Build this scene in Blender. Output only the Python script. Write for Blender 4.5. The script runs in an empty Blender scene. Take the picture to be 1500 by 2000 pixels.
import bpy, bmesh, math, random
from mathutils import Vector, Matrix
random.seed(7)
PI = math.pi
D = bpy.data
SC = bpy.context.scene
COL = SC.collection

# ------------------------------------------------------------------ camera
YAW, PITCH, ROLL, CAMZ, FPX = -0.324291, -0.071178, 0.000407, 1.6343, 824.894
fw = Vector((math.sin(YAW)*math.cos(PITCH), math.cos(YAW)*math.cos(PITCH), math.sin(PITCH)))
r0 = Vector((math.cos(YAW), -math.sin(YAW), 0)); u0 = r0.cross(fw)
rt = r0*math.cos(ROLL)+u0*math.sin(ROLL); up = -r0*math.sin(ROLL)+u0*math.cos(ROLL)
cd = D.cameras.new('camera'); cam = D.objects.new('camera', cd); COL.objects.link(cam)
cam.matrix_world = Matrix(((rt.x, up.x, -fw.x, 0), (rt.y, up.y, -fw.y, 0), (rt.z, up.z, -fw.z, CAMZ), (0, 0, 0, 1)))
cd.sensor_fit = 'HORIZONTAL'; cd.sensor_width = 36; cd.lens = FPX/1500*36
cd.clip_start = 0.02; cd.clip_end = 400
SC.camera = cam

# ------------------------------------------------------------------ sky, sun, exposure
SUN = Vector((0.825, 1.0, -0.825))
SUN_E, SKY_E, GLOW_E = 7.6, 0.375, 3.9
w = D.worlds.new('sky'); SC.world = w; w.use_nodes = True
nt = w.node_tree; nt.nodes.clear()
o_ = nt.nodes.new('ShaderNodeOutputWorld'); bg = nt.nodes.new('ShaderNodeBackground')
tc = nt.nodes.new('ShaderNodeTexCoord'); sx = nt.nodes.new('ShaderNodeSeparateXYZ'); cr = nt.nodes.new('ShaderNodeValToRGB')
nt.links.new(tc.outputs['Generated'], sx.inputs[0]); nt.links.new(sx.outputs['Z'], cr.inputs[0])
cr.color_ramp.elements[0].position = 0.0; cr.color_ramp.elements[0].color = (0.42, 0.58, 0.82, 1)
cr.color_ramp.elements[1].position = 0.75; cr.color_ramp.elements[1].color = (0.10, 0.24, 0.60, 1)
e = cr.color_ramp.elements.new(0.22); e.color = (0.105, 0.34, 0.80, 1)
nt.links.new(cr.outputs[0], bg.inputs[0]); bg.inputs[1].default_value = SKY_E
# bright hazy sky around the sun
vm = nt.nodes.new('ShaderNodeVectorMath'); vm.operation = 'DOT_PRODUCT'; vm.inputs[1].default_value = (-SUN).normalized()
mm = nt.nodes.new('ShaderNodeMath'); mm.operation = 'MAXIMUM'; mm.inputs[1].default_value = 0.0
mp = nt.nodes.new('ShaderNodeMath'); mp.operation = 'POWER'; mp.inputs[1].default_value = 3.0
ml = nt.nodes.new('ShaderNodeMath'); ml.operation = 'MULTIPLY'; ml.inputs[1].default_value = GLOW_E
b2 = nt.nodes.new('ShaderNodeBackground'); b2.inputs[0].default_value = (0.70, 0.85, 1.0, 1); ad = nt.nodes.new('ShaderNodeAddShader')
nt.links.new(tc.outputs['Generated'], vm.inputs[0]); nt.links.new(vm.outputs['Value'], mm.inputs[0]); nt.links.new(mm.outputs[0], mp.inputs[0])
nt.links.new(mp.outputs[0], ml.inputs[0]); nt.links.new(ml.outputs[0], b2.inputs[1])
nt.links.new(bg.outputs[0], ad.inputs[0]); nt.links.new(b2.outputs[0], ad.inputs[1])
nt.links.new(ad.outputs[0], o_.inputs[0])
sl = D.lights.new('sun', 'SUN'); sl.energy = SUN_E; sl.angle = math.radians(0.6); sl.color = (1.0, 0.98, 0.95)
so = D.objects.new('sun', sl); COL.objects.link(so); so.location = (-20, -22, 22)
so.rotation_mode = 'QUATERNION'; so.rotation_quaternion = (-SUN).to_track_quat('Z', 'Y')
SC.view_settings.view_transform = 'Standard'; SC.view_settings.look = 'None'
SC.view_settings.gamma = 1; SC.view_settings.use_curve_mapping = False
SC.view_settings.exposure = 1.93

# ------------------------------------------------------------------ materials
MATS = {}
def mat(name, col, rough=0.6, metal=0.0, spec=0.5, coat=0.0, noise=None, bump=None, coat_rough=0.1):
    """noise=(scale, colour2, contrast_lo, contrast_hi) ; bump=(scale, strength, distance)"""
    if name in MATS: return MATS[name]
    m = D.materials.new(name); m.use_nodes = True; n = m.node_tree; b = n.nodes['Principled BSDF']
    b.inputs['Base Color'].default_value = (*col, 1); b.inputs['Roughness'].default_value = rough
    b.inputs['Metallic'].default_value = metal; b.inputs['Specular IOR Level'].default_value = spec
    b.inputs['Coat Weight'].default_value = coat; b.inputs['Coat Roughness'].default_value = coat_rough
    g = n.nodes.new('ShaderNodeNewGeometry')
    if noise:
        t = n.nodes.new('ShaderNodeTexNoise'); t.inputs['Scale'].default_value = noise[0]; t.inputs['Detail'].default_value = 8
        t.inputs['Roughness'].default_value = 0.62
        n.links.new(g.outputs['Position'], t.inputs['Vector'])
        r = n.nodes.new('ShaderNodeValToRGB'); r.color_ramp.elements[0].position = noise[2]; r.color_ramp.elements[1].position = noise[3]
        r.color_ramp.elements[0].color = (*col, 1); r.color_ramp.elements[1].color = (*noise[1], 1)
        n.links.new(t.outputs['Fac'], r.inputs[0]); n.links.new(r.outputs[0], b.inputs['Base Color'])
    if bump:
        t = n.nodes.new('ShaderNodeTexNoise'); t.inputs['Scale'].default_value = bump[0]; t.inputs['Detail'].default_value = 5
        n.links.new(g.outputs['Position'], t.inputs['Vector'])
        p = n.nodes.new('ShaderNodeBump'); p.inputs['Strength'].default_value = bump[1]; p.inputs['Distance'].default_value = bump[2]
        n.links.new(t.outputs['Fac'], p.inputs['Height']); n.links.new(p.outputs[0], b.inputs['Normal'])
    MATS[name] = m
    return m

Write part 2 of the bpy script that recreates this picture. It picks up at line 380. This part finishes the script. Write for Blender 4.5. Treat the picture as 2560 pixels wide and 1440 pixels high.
---+---
▶ [What the task asks]: Take the listing above and set it down exactly.

▶ [Exercise solution]:
Build this scene in Blender. Output only the Python script. Write for Blender 4.5. The script runs in an empty Blender scene. Take the picture to be 1500 by 2000 pixels.
import bpy, bmesh, math, random
from mathutils import Vector, Matrix
random.seed(7)
PI = math.pi
D = bpy.data
SC = bpy.context.scene
COL = SC.collection

# ------------------------------------------------------------------ camera
YAW, PITCH, ROLL, CAMZ, FPX = -0.324291, -0.071178, 0.000407, 1.6343, 824.894
fw = Vector((math.sin(YAW)*math.cos(PITCH), math.cos(YAW)*math.cos(PITCH), math.sin(PITCH)))
r0 = Vector((math.cos(YAW), -math.sin(YAW), 0)); u0 = r0.cross(fw)
rt = r0*math.cos(ROLL)+u0*math.sin(ROLL); up = -r0*math.sin(ROLL)+u0*math.cos(ROLL)
cd = D.cameras.new('camera'); cam = D.objects.new('camera', cd); COL.objects.link(cam)
cam.matrix_world = Matrix(((rt.x, up.x, -fw.x, 0), (rt.y, up.y, -fw.y, 0), (rt.z, up.z, -fw.z, CAMZ), (0, 0, 0, 1)))
cd.sensor_fit = 'HORIZONTAL'; cd.sensor_width = 36; cd.lens = FPX/1500*36
cd.clip_start = 0.02; cd.clip_end = 400
SC.camera = cam

# ------------------------------------------------------------------ sky, sun, exposure
SUN = Vector((0.825, 1.0, -0.825))
SUN_E, SKY_E, GLOW_E = 7.6, 0.375, 3.9
w = D.worlds.new('sky'); SC.world = w; w.use_nodes = True
nt = w.node_tree; nt.nodes.clear()
o_ = nt.nodes.new('ShaderNodeOutputWorld'); bg = nt.nodes.new('ShaderNodeBackground')
tc = nt.nodes.new('ShaderNodeTexCoord'); sx = nt.nodes.new('ShaderNodeSeparateXYZ'); cr = nt.nodes.new('ShaderNodeValToRGB')
nt.links.new(tc.outputs['Generated'], sx.inputs[0]); nt.links.new(sx.outputs['Z'], cr.inputs[0])
cr.color_ramp.elements[0].position = 0.0; cr.color_ramp.elements[0].color = (0.42, 0.58, 0.82, 1)
cr.color_ramp.elements[1].position = 0.75; cr.color_ramp.elements[1].color = (0.10, 0.24, 0.60, 1)
e = cr.color_ramp.elements.new(0.22); e.color = (0.105, 0.34, 0.80, 1)
nt.links.new(cr.outputs[0], bg.inputs[0]); bg.inputs[1].default_value = SKY_E
# bright hazy sky around the sun
vm = nt.nodes.new('ShaderNodeVectorMath'); vm.operation = 'DOT_PRODUCT'; vm.inputs[1].default_value = (-SUN).normalized()
mm = nt.nodes.new('ShaderNodeMath'); mm.operation = 'MAXIMUM'; mm.inputs[1].default_value = 0.0
mp = nt.nodes.new('ShaderNodeMath'); mp.operation = 'POWER'; mp.inputs[1].default_value = 3.0
ml = nt.nodes.new('ShaderNodeMath'); ml.operation = 'MULTIPLY'; ml.inputs[1].default_value = GLOW_E
b2 = nt.nodes.new('ShaderNodeBackground'); b2.inputs[0].default_value = (0.70, 0.85, 1.0, 1); ad = nt.nodes.new('ShaderNodeAddShader')
nt.links.new(tc.outputs['Generated'], vm.inputs[0]); nt.links.new(vm.outputs['Value'], mm.inputs[0]); nt.links.new(mm.outputs[0], mp.inputs[0])
nt.links.new(mp.outputs[0], ml.inputs[0]); nt.links.new(ml.outputs[0], b2.inputs[1])
nt.links.new(bg.outputs[0], ad.inputs[0]); nt.links.new(b2.outputs[0], ad.inputs[1])
nt.links.new(ad.outputs[0], o_.inputs[0])
sl = D.lights.new('sun', 'SUN'); sl.energy = SUN_E; sl.angle = math.radians(0.6); sl.color = (1.0, 0.98, 0.95)
so = D.objects.new('sun', sl); COL.objects.link(so); so.location = (-20, -22, 22)
so.rotation_mode = 'QUATERNION'; so.rotation_quaternion = (-SUN).to_track_quat('Z', 'Y')
SC.view_settings.view_transform = 'Standard'; SC.view_settings.look = 'None'
SC.view_settings.gamma = 1; SC.view_settings.use_curve_mapping = False
SC.view_settings.exposure = 1.93

# ------------------------------------------------------------------ materials
MATS = {}
def mat(name, col, rough=0.6, metal=0.0, spec=0.5, coat=0.0, noise=None, bump=None, coat_rough=0.1):
    """noise=(scale, colour2, contrast_lo, contrast_hi) ; bump=(scale, strength, distance)"""
    if name in MATS: return MATS[name]
    m = D.materials.new(name); m.use_nodes = True; n = m.node_tree; b = n.nodes['Principled BSDF']
    b.inputs['Base Color'].default_value = (*col, 1); b.inputs['Roughness'].default_value = rough
    b.inputs['Metallic'].default_value = metal; b.inputs['Specular IOR Level'].default_value = spec
    b.inputs['Coat Weight'].default_value = coat; b.inputs['Coat Roughness'].default_value = coat_rough
    g = n.nodes.new('ShaderNodeNewGeometry')
    if noise:
        t = n.nodes.new('ShaderNodeTexNoise'); t.inputs['Scale'].default_value = noise[0]; t.inputs['Detail'].default_value = 8
        t.inputs['Roughness'].default_value = 0.62
        n.links.new(g.outputs['Position'], t.inputs['Vector'])
        r = n.nodes.new('ShaderNodeValToRGB'); r.color_ramp.elements[0].position = noise[2]; r.color_ramp.elements[1].position = noise[3]
        r.color_ramp.elements[0].color = (*col, 1); r.color_ramp.elements[1].color = (*noise[1], 1)
        n.links.new(t.outputs['Fac'], r.inputs[0]); n.links.new(r.outputs[0], b.inputs['Base Color'])
    if bump:
        t = n.nodes.new('ShaderNodeTexNoise'); t.inputs['Scale'].default_value = bump[0]; t.inputs['Detail'].default_value = 5
        n.links.new(g.outputs['Position'], t.inputs['Vector'])
        p = n.nodes.new('ShaderNodeBump'); p.inputs['Strength'].default_value = bump[1]; p.inputs['Distance'].default_value = bump[2]
        n.links.new(t.outputs['Fac'], p.inputs['Height']); n.links.new(p.outputs[0], b.inputs['Normal'])
    MATS[name] = m
    return m

Write part 2 of the bpy script that recreates this picture. It picks up at line 380. This part finishes the script. Write for Blender 4.5. Treat the picture as 2560 pixels wide and 1440 pixels high.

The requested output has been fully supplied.